= SUPPLIED RECORDS =
•••••

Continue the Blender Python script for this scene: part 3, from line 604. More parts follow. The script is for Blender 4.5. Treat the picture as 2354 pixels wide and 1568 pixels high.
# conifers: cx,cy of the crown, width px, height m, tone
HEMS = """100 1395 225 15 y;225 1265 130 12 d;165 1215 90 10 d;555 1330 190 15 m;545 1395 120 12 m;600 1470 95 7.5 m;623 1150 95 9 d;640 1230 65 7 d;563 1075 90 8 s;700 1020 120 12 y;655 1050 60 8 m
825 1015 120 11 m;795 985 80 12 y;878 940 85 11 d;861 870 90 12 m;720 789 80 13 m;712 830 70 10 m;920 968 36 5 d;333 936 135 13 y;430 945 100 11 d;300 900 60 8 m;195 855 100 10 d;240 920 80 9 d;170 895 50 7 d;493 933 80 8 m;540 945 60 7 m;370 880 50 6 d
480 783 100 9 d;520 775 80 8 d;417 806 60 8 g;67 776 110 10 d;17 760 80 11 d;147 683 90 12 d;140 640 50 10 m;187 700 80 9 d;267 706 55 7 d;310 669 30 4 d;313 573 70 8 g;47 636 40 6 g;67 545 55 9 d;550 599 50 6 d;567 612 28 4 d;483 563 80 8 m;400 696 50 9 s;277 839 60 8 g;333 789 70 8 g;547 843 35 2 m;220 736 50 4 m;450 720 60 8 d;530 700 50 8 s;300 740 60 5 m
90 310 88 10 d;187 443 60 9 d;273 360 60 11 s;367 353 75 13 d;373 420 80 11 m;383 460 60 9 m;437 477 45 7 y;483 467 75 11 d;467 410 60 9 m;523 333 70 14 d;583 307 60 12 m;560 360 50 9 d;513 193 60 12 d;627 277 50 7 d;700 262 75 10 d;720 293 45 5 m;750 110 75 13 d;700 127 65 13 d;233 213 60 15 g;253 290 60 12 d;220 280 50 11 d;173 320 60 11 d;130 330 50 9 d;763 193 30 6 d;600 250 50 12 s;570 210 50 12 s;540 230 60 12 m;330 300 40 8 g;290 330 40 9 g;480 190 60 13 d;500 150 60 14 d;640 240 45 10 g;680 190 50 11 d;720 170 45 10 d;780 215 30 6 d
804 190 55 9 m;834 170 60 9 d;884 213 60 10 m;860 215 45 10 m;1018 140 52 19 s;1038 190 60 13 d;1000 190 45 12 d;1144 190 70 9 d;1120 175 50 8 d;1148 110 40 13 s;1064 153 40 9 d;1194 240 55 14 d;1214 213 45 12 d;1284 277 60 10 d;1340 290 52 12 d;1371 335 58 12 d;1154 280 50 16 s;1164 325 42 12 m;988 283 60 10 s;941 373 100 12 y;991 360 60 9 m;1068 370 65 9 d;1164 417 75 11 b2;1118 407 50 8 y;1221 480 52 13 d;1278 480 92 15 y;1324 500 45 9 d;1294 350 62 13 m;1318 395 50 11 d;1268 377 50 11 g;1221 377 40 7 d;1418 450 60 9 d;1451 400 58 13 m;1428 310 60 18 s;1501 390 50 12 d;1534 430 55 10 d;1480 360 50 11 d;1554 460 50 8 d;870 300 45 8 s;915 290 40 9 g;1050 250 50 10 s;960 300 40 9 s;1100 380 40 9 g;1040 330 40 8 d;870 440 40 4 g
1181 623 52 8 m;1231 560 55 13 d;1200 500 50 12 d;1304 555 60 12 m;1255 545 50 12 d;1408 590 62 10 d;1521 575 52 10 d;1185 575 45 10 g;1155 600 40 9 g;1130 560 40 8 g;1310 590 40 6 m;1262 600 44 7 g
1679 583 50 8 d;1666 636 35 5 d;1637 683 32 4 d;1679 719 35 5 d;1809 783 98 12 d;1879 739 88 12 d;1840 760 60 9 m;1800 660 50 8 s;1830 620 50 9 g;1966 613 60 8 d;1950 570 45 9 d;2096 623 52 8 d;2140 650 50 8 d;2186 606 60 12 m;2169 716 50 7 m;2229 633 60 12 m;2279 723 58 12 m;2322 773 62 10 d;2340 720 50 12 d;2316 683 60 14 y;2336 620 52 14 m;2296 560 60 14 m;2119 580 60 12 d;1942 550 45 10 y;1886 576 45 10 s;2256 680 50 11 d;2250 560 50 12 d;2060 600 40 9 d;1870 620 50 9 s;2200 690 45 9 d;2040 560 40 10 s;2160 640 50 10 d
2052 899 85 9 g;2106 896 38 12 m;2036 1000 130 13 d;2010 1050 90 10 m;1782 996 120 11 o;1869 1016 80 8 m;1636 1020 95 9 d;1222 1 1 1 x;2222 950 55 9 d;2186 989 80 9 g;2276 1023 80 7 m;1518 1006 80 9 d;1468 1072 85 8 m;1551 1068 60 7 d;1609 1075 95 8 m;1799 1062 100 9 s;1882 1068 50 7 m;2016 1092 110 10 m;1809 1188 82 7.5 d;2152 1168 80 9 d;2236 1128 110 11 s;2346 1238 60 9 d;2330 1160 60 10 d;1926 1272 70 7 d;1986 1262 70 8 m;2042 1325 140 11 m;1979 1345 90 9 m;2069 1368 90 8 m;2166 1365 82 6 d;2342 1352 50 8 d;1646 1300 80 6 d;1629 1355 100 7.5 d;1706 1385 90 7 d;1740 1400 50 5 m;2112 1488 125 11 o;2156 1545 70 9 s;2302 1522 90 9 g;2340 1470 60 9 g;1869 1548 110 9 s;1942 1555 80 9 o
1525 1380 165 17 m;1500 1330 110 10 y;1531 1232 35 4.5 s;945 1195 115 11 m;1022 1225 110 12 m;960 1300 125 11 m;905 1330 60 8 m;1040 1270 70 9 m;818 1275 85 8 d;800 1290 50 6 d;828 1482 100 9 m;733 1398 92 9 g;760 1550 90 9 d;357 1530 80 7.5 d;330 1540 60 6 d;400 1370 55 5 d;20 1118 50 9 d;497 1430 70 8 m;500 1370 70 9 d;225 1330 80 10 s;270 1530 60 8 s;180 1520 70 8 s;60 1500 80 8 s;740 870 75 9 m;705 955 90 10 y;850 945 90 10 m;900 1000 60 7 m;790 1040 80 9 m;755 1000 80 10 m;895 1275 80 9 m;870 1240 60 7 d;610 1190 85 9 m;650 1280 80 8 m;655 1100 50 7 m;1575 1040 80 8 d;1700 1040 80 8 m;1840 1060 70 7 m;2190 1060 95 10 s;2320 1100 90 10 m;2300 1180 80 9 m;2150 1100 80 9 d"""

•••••

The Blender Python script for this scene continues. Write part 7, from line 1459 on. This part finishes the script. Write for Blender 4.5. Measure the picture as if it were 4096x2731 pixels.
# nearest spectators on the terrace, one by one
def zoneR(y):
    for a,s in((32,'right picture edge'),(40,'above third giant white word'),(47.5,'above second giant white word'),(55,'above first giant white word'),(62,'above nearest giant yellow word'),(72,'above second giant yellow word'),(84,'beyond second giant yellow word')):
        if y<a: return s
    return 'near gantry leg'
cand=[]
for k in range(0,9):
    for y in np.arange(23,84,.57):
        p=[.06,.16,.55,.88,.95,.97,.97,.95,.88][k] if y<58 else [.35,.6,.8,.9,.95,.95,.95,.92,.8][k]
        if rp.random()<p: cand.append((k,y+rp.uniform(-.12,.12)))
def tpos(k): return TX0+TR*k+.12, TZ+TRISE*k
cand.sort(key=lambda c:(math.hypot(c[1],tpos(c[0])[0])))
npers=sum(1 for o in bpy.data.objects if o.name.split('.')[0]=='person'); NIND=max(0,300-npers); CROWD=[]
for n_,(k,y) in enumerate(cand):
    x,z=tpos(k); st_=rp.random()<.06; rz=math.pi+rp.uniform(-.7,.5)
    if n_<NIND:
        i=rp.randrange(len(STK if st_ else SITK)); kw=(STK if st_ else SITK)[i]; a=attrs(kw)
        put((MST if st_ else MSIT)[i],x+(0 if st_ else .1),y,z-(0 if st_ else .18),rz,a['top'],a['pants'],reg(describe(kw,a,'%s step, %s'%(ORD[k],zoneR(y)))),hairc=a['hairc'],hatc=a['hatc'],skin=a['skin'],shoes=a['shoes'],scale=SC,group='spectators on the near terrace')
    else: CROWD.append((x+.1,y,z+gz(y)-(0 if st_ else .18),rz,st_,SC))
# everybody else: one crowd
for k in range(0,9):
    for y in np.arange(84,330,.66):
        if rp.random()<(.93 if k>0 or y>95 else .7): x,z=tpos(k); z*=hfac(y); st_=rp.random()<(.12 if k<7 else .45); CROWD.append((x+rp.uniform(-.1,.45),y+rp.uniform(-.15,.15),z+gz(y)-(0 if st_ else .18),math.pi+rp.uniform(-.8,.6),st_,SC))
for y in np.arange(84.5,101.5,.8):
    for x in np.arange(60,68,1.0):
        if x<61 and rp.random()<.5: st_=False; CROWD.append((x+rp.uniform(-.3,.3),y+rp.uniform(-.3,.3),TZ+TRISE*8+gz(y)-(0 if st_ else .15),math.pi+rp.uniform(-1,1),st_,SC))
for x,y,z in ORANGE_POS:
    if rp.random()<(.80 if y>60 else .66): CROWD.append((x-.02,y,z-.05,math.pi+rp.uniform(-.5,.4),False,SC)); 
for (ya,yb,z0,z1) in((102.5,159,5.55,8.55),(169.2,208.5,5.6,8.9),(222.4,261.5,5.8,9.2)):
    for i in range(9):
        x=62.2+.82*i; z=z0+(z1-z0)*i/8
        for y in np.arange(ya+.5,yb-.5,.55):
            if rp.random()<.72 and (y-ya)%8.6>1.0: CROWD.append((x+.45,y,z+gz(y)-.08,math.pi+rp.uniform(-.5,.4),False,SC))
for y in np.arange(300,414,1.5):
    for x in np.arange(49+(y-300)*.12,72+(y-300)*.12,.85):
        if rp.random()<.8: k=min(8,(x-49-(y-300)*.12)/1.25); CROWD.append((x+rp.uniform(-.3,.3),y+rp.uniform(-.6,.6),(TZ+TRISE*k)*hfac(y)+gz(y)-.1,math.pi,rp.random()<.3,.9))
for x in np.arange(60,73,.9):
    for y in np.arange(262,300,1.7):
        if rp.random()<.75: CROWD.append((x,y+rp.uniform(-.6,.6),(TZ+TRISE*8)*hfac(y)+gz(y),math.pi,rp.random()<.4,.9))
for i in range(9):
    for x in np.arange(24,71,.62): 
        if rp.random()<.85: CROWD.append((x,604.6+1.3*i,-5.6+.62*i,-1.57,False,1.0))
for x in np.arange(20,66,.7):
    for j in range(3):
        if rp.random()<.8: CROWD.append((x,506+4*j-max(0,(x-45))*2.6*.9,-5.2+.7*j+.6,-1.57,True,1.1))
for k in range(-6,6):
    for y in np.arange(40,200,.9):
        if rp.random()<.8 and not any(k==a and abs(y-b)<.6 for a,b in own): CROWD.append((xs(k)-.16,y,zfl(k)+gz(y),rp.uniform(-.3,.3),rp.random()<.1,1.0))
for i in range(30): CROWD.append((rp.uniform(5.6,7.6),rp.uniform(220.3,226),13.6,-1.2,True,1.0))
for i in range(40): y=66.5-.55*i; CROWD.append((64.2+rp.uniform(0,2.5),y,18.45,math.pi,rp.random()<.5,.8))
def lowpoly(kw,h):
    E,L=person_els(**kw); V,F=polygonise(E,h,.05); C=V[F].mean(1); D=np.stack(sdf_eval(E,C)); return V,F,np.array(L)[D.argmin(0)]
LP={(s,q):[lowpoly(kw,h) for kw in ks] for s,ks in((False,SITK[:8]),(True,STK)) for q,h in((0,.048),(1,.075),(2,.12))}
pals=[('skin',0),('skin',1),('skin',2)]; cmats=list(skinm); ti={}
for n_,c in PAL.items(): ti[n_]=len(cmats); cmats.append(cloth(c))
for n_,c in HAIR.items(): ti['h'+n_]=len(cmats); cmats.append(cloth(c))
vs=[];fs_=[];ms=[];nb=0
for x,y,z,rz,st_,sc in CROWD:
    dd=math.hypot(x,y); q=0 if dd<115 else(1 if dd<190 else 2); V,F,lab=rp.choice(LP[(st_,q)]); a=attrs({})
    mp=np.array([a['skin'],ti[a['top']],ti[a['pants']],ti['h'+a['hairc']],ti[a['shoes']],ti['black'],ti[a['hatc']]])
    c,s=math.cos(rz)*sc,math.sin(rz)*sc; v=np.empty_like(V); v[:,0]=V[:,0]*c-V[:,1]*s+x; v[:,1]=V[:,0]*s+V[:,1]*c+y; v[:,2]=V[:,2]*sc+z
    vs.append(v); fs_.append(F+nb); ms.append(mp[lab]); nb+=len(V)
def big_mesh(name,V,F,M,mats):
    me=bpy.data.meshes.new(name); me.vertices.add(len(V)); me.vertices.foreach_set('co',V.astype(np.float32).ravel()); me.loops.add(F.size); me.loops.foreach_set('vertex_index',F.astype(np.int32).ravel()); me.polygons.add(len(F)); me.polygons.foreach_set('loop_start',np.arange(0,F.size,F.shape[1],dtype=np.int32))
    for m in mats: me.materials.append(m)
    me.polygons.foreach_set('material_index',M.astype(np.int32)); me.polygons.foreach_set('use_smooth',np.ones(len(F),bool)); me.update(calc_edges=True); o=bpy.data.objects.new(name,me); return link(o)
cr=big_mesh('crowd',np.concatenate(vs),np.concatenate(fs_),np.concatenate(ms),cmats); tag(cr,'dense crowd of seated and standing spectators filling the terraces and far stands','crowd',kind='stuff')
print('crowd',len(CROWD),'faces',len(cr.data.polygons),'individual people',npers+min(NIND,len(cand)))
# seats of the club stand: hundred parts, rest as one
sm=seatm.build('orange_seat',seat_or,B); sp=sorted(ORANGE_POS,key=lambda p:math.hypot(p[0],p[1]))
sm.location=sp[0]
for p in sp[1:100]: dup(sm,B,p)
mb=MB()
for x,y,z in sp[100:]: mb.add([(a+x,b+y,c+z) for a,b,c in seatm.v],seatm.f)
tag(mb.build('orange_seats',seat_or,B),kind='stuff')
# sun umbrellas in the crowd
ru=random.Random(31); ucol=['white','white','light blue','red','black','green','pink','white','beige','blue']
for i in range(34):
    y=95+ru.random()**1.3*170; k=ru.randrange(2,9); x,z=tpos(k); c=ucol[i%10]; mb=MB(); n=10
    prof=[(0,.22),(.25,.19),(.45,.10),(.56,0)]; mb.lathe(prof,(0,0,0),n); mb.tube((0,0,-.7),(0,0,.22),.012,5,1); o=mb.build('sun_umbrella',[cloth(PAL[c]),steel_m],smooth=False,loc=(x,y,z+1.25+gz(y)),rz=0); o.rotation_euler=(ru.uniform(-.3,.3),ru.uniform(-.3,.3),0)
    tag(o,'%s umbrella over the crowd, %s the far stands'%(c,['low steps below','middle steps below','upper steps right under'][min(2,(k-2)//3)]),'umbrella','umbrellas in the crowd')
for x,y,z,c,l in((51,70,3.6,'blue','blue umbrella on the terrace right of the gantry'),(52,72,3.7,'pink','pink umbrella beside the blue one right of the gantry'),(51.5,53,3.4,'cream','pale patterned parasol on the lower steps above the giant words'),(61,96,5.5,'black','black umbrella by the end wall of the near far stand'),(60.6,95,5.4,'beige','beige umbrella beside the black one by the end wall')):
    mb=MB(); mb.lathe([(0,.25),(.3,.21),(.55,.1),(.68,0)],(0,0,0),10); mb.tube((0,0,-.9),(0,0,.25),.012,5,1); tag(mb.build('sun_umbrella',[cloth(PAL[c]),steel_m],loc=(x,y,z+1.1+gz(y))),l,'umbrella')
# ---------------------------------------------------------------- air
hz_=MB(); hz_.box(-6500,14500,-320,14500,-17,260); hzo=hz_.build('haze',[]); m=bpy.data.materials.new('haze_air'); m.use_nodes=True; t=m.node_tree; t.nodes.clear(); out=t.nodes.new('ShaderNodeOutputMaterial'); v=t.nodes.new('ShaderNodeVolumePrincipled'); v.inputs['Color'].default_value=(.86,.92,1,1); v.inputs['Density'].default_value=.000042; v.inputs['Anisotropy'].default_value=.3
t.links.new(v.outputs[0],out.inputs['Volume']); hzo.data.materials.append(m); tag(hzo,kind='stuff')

•••••

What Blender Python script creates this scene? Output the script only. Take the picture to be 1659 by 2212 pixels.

•••••

= WHAT THE TASK REQUIRES =
Go through the records above and copy every line with the word "Blender".

= TASK OUTPUT =
Continue the Blender Python script for this scene: part 3, from line 604. More parts follow. The script is for Blender 4.5. Treat the picture as 2354 pixels wide and 1568 pixels high.
The Blender Python script for this scene continues. Write part 7, from line 1459 on. This part finishes the script. Write for Blender 4.5. Measure the picture as if it were 4096x2731 pixels.
What Blender Python script creates this scene? Output the script only. Take the picture to be 1659 by 2212 pixels.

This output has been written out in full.